Hasta en la paz de las democracias no pueden menos que dar cabida a la división del trabajo, en virtud de la cual los que hacen política pueden difícilmente hacer otra cosa que política. El profesionalismo, contrario al principio democrático, se ha desarrollado en esa actividad tan naturalmente como en todas las demás. Sólo que no es el bueno porque forma especialistas de la politiquería más bien que de la política. Y si los politiqueros llegan después de mucho bregar por abrirse cancha, al gobierno, llegan tarde y duran poco en él, y su aprendizaje se resiente de los vicios inherentes a ese retardo y a esa inestabilidad. El que de viejo empieza a emprender el verdadero oficio de gobernar, que no consiste en adular y seguir a la multitud, sino dirigirla, hará un largo y penoso aprendizaje; y si cuando ha llegado a saber un poco tiene que irse, volviendo a la politiquería de donde viniera, perderá enseguida el tinte que había adquirido de su nuevo oficio. La democracia no puede ser sino el reino de los viejos y de los incapaces.

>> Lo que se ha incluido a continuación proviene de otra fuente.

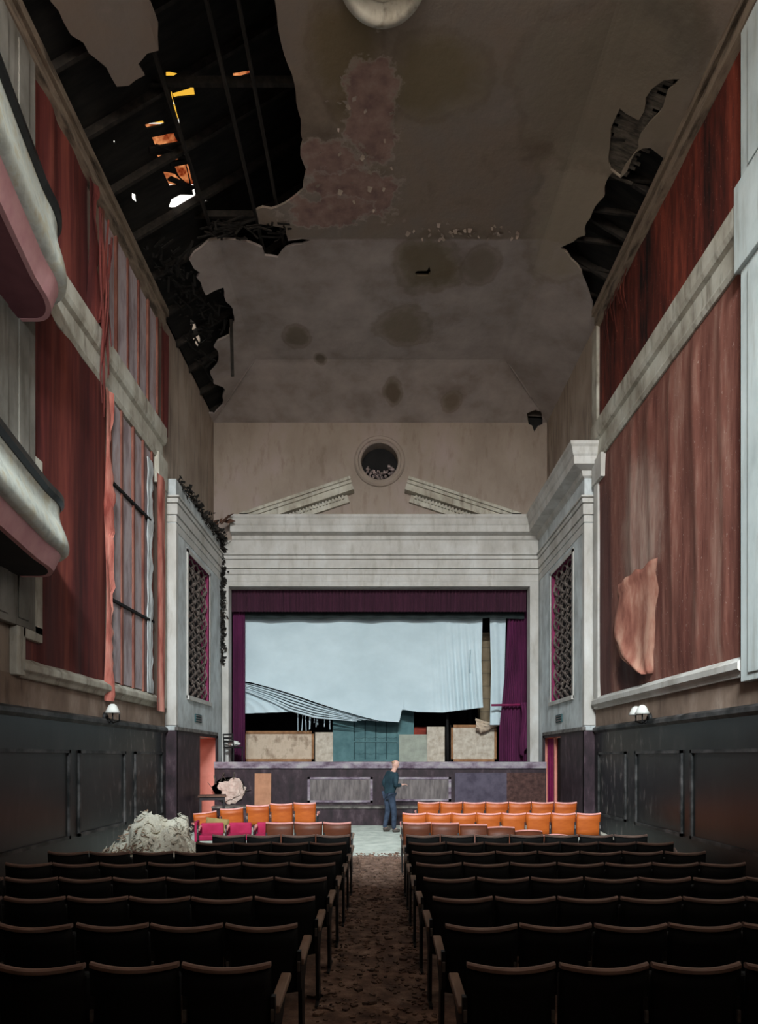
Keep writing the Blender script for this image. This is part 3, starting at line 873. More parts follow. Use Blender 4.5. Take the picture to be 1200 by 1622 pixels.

En las repúblicas el oficio de gobernar se cultiva mejor. La familia está en pie y forma los obreros para una empresa determinada sobre una escala de tiempo más larga, y con menos gasto que las diversas instituciones públicas creadas por las democracias para hallar las vocaciones individuales. La herencia de los oficios que el pueblo practica en el comercio, la industria y las carreras liberales, se extiende a la política, y así son posibles las familias de generosos y competentes servidores del Estado, para honra y provecho de las repúblicas.